Sheherazade

What a stunning spectacle is Suhaila Salimpour’s “Sheherazade.” The show opened last night in NoHo at the El Portal Theater. Everyone with a pulse should go see it. I love a dance show, but this is not your mother’s “Nutcracker.” Sheherazade is an inspired and devastatingly beautiful retelling of the ancient tale, as the audience is invited to sit in for the sultan and spend an evening delighting in the ‘male gaze’. Normally for me, maleness is a nice place to visit, but I wouldn’t want to live there. Suhaila’s movements are so seductive, so calculated to make the viewer want to possess her which arouse odd and conflicting desires to conquer and to cherish.

The first book my father gave me was a lavishly illustrated edition of “Arabian Nights.” The story of Sheherezade always frightened yet fascinated me. The concept of telling stories to save my own life became a mythological blueprint for my own womanhood. Life on earth has always been exceedingly difficult for women, then and now. How do we cope? I believe it is about sharing our struggle, so that the burden can be lifted for a moment of unity, and from then on we can make the arduous journey together. My father might have been trying to prepare me for the world. “If you want to survive, talk.” Outside of the gender politics of “Sheherazade,” the show is a masterful work of unrestrained brilliance. The supporting dancers each bring their own identity and special beauty to Suhaila’s choreography, treating each arm wave and hip articulation like a lover, and Suhaila’s own dancing is nothing short of sublime.

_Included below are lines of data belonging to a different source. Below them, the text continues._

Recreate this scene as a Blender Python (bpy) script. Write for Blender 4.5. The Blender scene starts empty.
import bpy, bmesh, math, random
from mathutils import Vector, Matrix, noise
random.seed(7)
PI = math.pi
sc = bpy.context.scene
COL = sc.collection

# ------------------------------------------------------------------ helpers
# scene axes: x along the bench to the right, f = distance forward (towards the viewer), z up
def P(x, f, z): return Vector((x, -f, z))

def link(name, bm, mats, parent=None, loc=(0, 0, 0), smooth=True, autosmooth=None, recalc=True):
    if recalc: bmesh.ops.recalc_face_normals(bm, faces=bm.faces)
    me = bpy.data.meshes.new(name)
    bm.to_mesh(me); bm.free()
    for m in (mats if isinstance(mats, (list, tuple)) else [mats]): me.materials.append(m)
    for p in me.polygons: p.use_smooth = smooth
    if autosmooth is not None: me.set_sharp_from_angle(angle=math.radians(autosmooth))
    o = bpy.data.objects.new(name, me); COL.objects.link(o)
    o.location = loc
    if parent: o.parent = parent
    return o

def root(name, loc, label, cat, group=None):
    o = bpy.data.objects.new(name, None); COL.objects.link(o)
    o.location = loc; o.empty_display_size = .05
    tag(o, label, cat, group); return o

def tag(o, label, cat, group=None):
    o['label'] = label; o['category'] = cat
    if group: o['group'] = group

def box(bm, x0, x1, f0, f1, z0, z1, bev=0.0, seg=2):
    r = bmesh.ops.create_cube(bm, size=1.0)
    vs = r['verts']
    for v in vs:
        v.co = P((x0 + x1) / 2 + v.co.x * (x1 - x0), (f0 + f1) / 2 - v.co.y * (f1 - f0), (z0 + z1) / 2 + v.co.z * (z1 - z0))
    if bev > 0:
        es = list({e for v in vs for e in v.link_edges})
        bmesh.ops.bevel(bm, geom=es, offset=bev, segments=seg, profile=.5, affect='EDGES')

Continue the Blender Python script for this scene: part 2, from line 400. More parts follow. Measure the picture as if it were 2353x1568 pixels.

Collectively they are an undulating, pulsating church of the female body. Even though the harem is extinct, we still have our own immobilizing forms of slavery to contend with, and part of our emancipation has to do with worshiping the female body instead of exploiting it. This show is an important step toward gender equality, which could not be said for “Riverdance” or “Lord of the Dance” or any other show where a bunch of white people are in a line. The only thing I regret is that there are so many beautiful things happening on stage at the same time, I wish I had a compound eye, like a fly, so I could see them all at once. “Sheherezade” is a feminist triumph, combining history, mythology, spirit and sensuality with killer moves and beautiful girls. They also play the big ass zills!